## Goal
Reproduce each line exactly. Skip none.
***** Data provided *****
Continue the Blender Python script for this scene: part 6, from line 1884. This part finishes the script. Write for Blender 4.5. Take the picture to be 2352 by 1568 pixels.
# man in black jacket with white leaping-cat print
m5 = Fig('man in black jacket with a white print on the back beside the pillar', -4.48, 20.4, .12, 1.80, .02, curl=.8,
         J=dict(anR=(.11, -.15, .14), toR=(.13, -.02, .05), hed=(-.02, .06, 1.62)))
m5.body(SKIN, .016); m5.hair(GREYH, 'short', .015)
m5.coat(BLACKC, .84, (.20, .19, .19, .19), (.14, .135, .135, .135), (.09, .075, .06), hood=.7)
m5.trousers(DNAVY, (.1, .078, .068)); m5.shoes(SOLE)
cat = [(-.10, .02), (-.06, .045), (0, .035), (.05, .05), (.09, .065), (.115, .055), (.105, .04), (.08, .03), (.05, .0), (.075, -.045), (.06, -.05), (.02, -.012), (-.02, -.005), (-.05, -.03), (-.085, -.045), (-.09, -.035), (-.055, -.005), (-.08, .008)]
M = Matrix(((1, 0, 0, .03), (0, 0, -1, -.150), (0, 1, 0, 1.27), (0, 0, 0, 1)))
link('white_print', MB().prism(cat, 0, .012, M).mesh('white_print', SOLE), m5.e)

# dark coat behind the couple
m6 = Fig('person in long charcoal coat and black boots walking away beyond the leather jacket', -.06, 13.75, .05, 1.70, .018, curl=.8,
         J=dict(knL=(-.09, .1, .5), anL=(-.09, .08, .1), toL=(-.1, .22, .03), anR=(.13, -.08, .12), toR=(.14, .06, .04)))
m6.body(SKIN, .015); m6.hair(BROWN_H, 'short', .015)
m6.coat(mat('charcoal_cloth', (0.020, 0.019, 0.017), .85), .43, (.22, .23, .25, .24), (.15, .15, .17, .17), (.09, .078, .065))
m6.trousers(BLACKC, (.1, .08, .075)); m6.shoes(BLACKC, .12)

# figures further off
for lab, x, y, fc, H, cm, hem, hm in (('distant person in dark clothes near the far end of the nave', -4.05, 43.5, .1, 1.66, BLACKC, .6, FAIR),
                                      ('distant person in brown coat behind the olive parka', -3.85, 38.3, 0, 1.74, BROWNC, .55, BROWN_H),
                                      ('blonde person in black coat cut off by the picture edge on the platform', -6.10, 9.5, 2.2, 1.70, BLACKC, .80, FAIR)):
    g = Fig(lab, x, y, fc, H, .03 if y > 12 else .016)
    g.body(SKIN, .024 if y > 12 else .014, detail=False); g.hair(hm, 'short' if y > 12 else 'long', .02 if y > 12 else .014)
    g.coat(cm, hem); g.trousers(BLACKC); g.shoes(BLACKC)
*****
## Full answer
Continue the Blender Python script for this scene: part 6, from line 1884. This part finishes the script. Write for Blender 4.5. Take the picture to be 2352 by 1568 pixels.
# man in black jacket with white leaping-cat print
m5 = Fig('man in black jacket with a white print on the back beside the pillar', -4.48, 20.4, .12, 1.80, .02, curl=.8,
         J=dict(anR=(.11, -.15, .14), toR=(.13, -.02, .05), hed=(-.02, .06, 1.62)))
m5.body(SKIN, .016); m5.hair(GREYH, 'short', .015)
m5.coat(BLACKC, .84, (.20, .19, .19, .19), (.14, .135, .135, .135), (.09, .075, .06), hood=.7)
m5.trousers(DNAVY, (.1, .078, .068)); m5.shoes(SOLE)
cat = [(-.10, .02), (-.06, .045), (0, .035), (.05, .05), (.09, .065), (.115, .055), (.105, .04), (.08, .03), (.05, .0), (.075, -.045), (.06, -.05), (.02, -.012), (-.02, -.005), (-.05, -.03), (-.085, -.045), (-.09, -.035), (-.055, -.005), (-.08, .008)]
M = Matrix(((1, 0, 0, .03), (0, 0, -1, -.150), (0, 1, 0, 1.27), (0, 0, 0, 1)))
link('white_print', MB().prism(cat, 0, .012, M).mesh('white_print', SOLE), m5.e)

# dark coat behind the couple
m6 = Fig('person in long charcoal coat and black boots walking away beyond the leather jacket', -.06, 13.75, .05, 1.70, .018, curl=.8,
         J=dict(knL=(-.09, .1, .5), anL=(-.09, .08, .1), toL=(-.1, .22, .03), anR=(.13, -.08, .12), toR=(.14, .06, .04)))
m6.body(SKIN, .015); m6.hair(BROWN_H, 'short', .015)
m6.coat(mat('charcoal_cloth', (0.020, 0.019, 0.017), .85), .43, (.22, .23, .25, .24), (.15, .15, .17, .17), (.09, .078, .065))
m6.trousers(BLACKC, (.1, .08, .075)); m6.shoes(BLACKC, .12)

# figures further off
for lab, x, y, fc, H, cm, hem, hm in (('distant person in dark clothes near the far end of the nave', -4.05, 43.5, .1, 1.66, BLACKC, .6, FAIR),
                                      ('distant person in brown coat behind the olive parka', -3.85, 38.3, 0, 1.74, BROWNC, .55, BROWN_H),
                                      ('blonde person in black coat cut off by the picture edge on the platform', -6.10, 9.5, 2.2, 1.70, BLACKC, .80, FAIR)):
    g = Fig(lab, x, y, fc, H, .03 if y > 12 else .016)
    g.body(SKIN, .024 if y > 12 else .014, detail=False); g.hair(hm, 'short' if y > 12 else 'long', .02 if y > 12 else .014)
    g.coat(cm, hem); g.trousers(BLACKC); g.shoes(BLACKC)